Tym razem Gmina Borki (powiat radzyński) ZIGNOROWAŁA zgłoszenia mieszkańców o potrzebie udzielenia pomocy CIERPIĄCEMU ZWIERZĘCIU, kiedy w niedzielę późnym popołudniem mieszkańcy miejscowości Borki ratowali, z ogromnym poświęceniem UWIĘZIONEGO NA STAWIDLE KOTA.

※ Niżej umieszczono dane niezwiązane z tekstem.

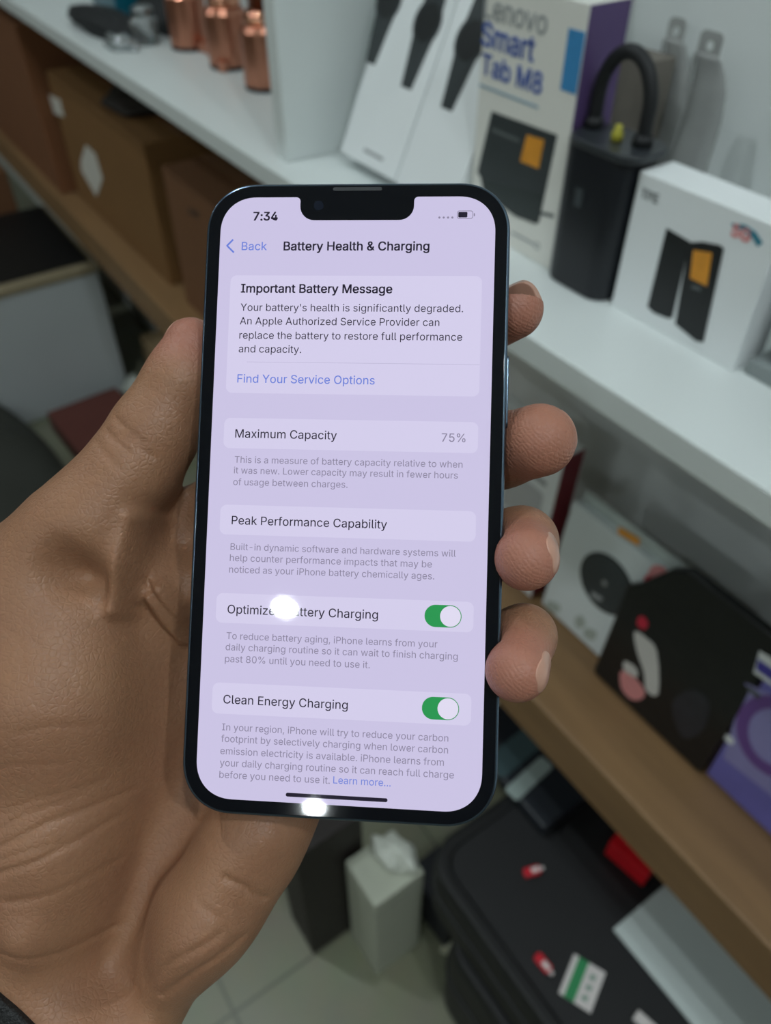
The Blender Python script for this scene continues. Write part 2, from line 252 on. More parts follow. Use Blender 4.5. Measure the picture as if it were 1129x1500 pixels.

Co istotne i niewiarygodne – Zastępczyni Wójta Ewa Mateusiak osobiście poinformowała osobę zwracającą się o pomoc dla cierpiącego zwierzęcia, że NIE ma zamiaru pomóc, a „skoro wyciągnęli kota, to sami teraz powinni się nim zająć”. Czyli kolejny geniusz, który próbuje przenieść swoje USTAWOWE OBOWIĄZKI na wrażliwych mieszkańców.
Znieczulica urzędników doprowadziła do tego, że zwierzę jest dziś w stanie tragicznym. Nie je, nie pije, jest wychudzone i skrajnie odwodnione. Wyniki badań są fatalne – parametry nerkowe poza skalą… Jednak walczymy. Zwierzak jest już w dobrych rękach.
Każde zwierzę zasługuje na szacunek i godziwe traktowanie, a urzędnicy mają moralny i ustawowy obowiązek zapewnić im pomoc w przypadku cierpienia.
Panująca znieczulica jest niedopuszczalna i musi być konsekwentnie piętnowana przez społeczeństwo. Tylko wtedy będziemy mogli liczyć na postęp w zakresie dobrostanu zwierząt i wyeliminowanie przypadków zaniedbań w przyszłości.